EXERCISE. Return all of the lines below exactly as they are.

>> start

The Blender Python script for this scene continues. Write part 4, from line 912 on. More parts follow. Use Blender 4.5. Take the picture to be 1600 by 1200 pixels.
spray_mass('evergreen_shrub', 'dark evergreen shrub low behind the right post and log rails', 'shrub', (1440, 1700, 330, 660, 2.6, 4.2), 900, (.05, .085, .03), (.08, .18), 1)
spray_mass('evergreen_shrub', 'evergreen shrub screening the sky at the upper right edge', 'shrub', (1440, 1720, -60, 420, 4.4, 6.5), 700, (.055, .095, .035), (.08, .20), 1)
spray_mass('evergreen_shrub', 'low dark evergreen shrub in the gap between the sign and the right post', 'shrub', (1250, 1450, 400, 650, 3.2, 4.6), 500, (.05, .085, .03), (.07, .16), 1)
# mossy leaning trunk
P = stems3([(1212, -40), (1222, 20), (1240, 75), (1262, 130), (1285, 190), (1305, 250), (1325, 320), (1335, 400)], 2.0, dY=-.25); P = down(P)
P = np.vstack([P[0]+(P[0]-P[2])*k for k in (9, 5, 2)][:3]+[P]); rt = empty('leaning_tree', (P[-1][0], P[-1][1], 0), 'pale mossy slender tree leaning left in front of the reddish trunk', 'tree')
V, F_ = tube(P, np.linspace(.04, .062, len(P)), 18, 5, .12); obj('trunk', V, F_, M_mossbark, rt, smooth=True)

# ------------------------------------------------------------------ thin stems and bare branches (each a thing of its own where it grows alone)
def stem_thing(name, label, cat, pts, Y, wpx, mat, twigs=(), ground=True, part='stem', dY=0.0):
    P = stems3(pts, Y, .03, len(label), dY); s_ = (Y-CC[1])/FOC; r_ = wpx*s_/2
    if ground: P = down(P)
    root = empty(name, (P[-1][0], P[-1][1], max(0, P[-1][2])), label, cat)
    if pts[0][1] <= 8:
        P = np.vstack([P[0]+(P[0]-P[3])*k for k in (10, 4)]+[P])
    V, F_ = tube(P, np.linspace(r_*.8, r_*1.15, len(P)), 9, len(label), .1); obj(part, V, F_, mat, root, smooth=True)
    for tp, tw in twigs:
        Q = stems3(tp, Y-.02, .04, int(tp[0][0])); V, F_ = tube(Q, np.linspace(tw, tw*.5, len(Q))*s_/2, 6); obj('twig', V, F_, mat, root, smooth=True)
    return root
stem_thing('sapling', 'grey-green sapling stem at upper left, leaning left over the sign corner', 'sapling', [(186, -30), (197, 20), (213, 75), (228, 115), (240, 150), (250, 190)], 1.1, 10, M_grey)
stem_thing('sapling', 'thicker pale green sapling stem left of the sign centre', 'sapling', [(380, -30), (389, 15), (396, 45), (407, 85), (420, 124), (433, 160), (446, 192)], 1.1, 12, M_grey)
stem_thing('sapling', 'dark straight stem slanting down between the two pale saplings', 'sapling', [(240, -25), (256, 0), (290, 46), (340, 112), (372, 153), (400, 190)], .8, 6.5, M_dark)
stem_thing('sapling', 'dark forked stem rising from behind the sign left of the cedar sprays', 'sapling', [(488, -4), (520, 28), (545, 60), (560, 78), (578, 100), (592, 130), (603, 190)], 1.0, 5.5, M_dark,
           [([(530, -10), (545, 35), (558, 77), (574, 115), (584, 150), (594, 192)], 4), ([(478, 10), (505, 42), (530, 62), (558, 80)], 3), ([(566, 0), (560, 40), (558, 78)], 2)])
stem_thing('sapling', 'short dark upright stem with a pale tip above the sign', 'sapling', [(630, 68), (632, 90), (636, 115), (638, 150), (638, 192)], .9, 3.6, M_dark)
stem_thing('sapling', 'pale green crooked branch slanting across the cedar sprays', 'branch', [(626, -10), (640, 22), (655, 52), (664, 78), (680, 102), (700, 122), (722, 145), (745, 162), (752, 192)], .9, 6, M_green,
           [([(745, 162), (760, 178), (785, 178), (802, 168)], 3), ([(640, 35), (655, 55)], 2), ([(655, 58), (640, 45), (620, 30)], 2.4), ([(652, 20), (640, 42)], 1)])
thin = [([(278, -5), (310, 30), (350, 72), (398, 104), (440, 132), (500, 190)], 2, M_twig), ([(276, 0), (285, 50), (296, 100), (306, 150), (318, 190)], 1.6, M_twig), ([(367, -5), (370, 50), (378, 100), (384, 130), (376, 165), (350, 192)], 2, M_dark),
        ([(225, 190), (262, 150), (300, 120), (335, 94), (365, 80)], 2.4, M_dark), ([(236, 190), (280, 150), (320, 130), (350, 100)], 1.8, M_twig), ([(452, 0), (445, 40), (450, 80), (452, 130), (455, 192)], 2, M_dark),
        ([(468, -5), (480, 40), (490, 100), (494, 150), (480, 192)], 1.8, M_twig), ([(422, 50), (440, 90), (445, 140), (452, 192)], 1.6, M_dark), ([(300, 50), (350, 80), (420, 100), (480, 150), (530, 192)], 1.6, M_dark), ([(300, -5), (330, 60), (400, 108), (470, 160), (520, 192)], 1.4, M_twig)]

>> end

REPLY.
The Blender Python script for this scene continues. Write part 4, from line 912 on. More parts follow. Use Blender 4.5. Take the picture to be 1600 by 1200 pixels.
spray_mass('evergreen_shrub', 'dark evergreen shrub low behind the right post and log rails', 'shrub', (1440, 1700, 330, 660, 2.6, 4.2), 900, (.05, .085, .03), (.08, .18), 1)
spray_mass('evergreen_shrub', 'evergreen shrub screening the sky at the upper right edge', 'shrub', (1440, 1720, -60, 420, 4.4, 6.5), 700, (.055, .095, .035), (.08, .20), 1)
spray_mass('evergreen_shrub', 'low dark evergreen shrub in the gap between the sign and the right post', 'shrub', (1250, 1450, 400, 650, 3.2, 4.6), 500, (.05, .085, .03), (.07, .16), 1)
# mossy leaning trunk
P = stems3([(1212, -40), (1222, 20), (1240, 75), (1262, 130), (1285, 190), (1305, 250), (1325, 320), (1335, 400)], 2.0, dY=-.25); P = down(P)
P = np.vstack([P[0]+(P[0]-P[2])*k for k in (9, 5, 2)][:3]+[P]); rt = empty('leaning_tree', (P[-1][0], P[-1][1], 0), 'pale mossy slender tree leaning left in front of the reddish trunk', 'tree')
V, F_ = tube(P, np.linspace(.04, .062, len(P)), 18, 5, .12); obj('trunk', V, F_, M_mossbark, rt, smooth=True)

# ------------------------------------------------------------------ thin stems and bare branches (each a thing of its own where it grows alone)
def stem_thing(name, label, cat, pts, Y, wpx, mat, twigs=(), ground=True, part='stem', dY=0.0):
    P = stems3(pts, Y, .03, len(label), dY); s_ = (Y-CC[1])/FOC; r_ = wpx*s_/2
    if ground: P = down(P)
    root = empty(name, (P[-1][0], P[-1][1], max(0, P[-1][2])), label, cat)
    if pts[0][1] <= 8:
        P = np.vstack([P[0]+(P[0]-P[3])*k for k in (10, 4)]+[P])
    V, F_ = tube(P, np.linspace(r_*.8, r_*1.15, len(P)), 9, len(label), .1); obj(part, V, F_, mat, root, smooth=True)
    for tp, tw in twigs:
        Q = stems3(tp, Y-.02, .04, int(tp[0][0])); V, F_ = tube(Q, np.linspace(tw, tw*.5, len(Q))*s_/2, 6); obj('twig', V, F_, mat, root, smooth=True)
    return root
stem_thing('sapling', 'grey-green sapling stem at upper left, leaning left over the sign corner', 'sapling', [(186, -30), (197, 20), (213, 75), (228, 115), (240, 150), (250, 190)], 1.1, 10, M_grey)
stem_thing('sapling', 'thicker pale green sapling stem left of the sign centre', 'sapling', [(380, -30), (389, 15), (396, 45), (407, 85), (420, 124), (433, 160), (446, 192)], 1.1, 12, M_grey)
stem_thing('sapling', 'dark straight stem slanting down between the two pale saplings', 'sapling', [(240, -25), (256, 0), (290, 46), (340, 112), (372, 153), (400, 190)], .8, 6.5, M_dark)
stem_thing('sapling', 'dark forked stem rising from behind the sign left of the cedar sprays', 'sapling', [(488, -4), (520, 28), (545, 60), (560, 78), (578, 100), (592, 130), (603, 190)], 1.0, 5.5, M_dark,
           [([(530, -10), (545, 35), (558, 77), (574, 115), (584, 150), (594, 192)], 4), ([(478, 10), (505, 42), (530, 62), (558, 80)], 3), ([(566, 0), (560, 40), (558, 78)], 2)])
stem_thing('sapling', 'short dark upright stem with a pale tip above the sign', 'sapling', [(630, 68), (632, 90), (636, 115), (638, 150), (638, 192)], .9, 3.6, M_dark)
stem_thing('sapling', 'pale green crooked branch slanting across the cedar sprays', 'branch', [(626, -10), (640, 22), (655, 52), (664, 78), (680, 102), (700, 122), (722, 145), (745, 162), (752, 192)], .9, 6, M_green,
           [([(745, 162), (760, 178), (785, 178), (802, 168)], 3), ([(640, 35), (655, 55)], 2), ([(655, 58), (640, 45), (620, 30)], 2.4), ([(652, 20), (640, 42)], 1)])
thin = [([(278, -5), (310, 30), (350, 72), (398, 104), (440, 132), (500, 190)], 2, M_twig), ([(276, 0), (285, 50), (296, 100), (306, 150), (318, 190)], 1.6, M_twig), ([(367, -5), (370, 50), (378, 100), (384, 130), (376, 165), (350, 192)], 2, M_dark),
        ([(225, 190), (262, 150), (300, 120), (335, 94), (365, 80)], 2.4, M_dark), ([(236, 190), (280, 150), (320, 130), (350, 100)], 1.8, M_twig), ([(452, 0), (445, 40), (450, 80), (452, 130), (455, 192)], 2, M_dark),
        ([(468, -5), (480, 40), (490, 100), (494, 150), (480, 192)], 1.8, M_twig), ([(422, 50), (440, 90), (445, 140), (452, 192)], 1.6, M_dark), ([(300, 50), (350, 80), (420, 100), (480, 150), (530, 192)], 1.6, M_dark), ([(300, -5), (330, 60), (400, 108), (470, 160), (520, 192)], 1.4, M_twig)]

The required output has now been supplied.